### TASK DETAILS:
Sift the listing for lines that hold the string "from" and pull them out.
[Start]
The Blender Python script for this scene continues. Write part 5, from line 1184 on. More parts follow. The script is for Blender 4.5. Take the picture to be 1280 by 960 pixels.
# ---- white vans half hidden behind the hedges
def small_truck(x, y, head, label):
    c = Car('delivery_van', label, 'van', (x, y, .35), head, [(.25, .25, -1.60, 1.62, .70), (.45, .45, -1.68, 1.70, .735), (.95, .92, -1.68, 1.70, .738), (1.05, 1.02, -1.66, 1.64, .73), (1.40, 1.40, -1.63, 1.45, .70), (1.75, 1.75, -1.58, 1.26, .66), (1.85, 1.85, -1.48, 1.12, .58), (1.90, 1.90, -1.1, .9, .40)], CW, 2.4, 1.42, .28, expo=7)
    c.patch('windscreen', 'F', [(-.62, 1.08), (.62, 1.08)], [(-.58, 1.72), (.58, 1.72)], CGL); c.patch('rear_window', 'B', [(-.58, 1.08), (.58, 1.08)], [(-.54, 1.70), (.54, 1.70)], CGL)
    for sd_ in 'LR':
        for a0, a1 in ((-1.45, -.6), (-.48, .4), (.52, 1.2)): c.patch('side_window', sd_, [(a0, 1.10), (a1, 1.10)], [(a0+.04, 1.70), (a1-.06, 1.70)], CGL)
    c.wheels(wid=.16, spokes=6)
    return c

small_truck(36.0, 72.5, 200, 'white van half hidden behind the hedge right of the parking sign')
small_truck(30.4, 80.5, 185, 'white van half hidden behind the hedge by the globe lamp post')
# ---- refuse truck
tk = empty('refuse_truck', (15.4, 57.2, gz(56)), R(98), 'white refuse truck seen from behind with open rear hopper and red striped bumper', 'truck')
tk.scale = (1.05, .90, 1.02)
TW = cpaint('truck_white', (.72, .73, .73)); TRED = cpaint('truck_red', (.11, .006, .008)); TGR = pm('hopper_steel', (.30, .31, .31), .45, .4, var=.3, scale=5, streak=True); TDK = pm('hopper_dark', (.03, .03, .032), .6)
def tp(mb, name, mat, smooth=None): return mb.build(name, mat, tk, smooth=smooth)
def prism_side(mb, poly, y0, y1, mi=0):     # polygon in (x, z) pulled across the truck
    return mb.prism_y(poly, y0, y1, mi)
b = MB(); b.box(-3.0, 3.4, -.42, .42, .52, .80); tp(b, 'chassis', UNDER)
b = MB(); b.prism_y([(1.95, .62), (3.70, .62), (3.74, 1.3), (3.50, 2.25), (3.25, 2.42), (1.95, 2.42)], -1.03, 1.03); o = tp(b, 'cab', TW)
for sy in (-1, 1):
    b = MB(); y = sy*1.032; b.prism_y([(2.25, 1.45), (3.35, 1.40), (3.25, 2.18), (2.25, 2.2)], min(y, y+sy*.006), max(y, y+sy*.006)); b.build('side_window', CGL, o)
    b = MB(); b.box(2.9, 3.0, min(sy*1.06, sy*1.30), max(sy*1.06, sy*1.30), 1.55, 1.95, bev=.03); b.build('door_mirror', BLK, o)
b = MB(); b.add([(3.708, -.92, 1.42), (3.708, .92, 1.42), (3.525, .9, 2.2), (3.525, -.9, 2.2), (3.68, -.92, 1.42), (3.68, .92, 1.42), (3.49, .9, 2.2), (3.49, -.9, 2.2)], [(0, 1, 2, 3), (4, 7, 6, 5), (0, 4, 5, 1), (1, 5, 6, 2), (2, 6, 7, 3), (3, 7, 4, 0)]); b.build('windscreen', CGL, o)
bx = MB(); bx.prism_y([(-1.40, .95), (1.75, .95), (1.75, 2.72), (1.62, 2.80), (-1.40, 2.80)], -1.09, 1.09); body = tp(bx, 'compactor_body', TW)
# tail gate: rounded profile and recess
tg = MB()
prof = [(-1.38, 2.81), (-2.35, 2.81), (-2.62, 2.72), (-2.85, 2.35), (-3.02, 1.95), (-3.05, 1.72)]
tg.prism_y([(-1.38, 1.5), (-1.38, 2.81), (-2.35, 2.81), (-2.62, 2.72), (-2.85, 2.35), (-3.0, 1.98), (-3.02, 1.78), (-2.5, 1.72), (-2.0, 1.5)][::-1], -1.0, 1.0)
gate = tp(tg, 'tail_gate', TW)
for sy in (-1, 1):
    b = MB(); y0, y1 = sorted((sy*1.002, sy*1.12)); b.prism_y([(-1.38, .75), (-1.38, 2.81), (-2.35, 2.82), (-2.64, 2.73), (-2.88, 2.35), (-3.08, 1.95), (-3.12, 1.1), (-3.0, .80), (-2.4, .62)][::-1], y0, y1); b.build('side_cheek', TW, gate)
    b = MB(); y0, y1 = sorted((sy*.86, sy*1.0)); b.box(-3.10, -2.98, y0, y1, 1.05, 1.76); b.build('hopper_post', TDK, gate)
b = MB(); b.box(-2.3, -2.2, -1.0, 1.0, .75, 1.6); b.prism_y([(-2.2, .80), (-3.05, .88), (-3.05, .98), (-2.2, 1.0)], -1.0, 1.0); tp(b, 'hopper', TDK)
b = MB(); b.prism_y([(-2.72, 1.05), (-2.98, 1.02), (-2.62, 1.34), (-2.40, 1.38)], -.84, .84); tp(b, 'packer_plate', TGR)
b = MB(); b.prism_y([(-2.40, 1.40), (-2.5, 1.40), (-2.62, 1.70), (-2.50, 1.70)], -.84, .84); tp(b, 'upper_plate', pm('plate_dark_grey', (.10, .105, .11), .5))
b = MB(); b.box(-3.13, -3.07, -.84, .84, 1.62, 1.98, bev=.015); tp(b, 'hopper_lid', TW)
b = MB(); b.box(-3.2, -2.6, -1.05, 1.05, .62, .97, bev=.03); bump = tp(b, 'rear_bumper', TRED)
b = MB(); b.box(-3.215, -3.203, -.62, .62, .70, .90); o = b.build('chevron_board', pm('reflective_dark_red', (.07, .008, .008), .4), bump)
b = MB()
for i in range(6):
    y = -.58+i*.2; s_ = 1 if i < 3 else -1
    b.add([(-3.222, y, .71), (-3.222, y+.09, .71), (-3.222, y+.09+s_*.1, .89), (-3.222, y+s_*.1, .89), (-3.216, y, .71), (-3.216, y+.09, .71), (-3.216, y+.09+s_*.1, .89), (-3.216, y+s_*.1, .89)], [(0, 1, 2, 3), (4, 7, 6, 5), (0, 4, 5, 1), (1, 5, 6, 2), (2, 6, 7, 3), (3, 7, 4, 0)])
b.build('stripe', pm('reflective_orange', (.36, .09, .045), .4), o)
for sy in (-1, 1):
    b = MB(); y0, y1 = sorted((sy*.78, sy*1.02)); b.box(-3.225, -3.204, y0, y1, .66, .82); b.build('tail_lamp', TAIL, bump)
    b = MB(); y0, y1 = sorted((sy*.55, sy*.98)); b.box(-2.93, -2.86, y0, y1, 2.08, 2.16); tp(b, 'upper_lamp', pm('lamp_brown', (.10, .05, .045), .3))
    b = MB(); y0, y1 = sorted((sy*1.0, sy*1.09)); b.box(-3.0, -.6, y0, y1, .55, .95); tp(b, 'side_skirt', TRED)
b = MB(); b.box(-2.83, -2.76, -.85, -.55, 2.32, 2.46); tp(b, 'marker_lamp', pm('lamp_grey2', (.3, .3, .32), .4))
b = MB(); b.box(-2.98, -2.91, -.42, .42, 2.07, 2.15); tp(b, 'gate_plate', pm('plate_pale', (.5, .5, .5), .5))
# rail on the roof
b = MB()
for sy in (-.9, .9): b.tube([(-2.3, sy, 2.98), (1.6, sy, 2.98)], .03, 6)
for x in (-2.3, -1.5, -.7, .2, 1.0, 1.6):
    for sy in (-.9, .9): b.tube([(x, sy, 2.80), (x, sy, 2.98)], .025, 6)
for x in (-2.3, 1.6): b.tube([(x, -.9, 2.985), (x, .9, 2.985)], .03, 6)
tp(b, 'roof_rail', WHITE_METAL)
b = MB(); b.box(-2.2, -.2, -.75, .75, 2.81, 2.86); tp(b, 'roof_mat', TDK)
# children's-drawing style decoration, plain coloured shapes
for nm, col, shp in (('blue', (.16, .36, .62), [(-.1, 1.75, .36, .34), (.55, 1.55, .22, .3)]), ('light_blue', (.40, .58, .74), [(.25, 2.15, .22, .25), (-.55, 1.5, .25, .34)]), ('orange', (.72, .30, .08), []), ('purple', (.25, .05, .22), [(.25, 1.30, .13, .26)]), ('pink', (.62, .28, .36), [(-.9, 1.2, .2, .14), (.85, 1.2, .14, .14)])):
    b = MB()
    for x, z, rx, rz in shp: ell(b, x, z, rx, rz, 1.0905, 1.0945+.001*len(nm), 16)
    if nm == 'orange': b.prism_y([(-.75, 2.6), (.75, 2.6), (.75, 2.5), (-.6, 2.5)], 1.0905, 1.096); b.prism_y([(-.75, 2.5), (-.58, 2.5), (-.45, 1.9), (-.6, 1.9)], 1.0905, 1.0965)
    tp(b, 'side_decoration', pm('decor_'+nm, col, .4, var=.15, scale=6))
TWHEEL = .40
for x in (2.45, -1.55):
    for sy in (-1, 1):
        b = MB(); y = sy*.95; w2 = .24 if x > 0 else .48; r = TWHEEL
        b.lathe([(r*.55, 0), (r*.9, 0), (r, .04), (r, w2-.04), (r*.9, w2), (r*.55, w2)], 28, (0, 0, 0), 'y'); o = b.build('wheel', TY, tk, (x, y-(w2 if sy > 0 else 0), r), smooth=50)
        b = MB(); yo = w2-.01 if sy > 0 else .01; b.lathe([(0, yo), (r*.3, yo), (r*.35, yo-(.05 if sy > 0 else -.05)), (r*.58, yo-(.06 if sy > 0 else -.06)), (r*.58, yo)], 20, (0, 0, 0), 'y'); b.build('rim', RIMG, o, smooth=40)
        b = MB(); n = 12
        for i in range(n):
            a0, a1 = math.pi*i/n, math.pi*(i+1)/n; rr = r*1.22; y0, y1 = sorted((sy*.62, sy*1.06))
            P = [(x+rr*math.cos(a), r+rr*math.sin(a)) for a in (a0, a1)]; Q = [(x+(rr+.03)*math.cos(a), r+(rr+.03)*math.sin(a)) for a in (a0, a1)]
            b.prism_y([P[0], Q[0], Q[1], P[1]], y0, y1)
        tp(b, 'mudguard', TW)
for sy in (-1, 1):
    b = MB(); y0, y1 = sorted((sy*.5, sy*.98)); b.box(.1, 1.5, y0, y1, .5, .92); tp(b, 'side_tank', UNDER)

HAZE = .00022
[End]
### COMPLETE RESPONSE:
The Blender Python script for this scene continues. Write part 5, from line 1184 on. More parts follow. The script is for Blender 4.5. Take the picture to be 1280 by 960 pixels.
tk = empty('refuse_truck', (15.4, 57.2, gz(56)), R(98), 'white refuse truck seen from behind with open rear hopper and red striped bumper', 'truck')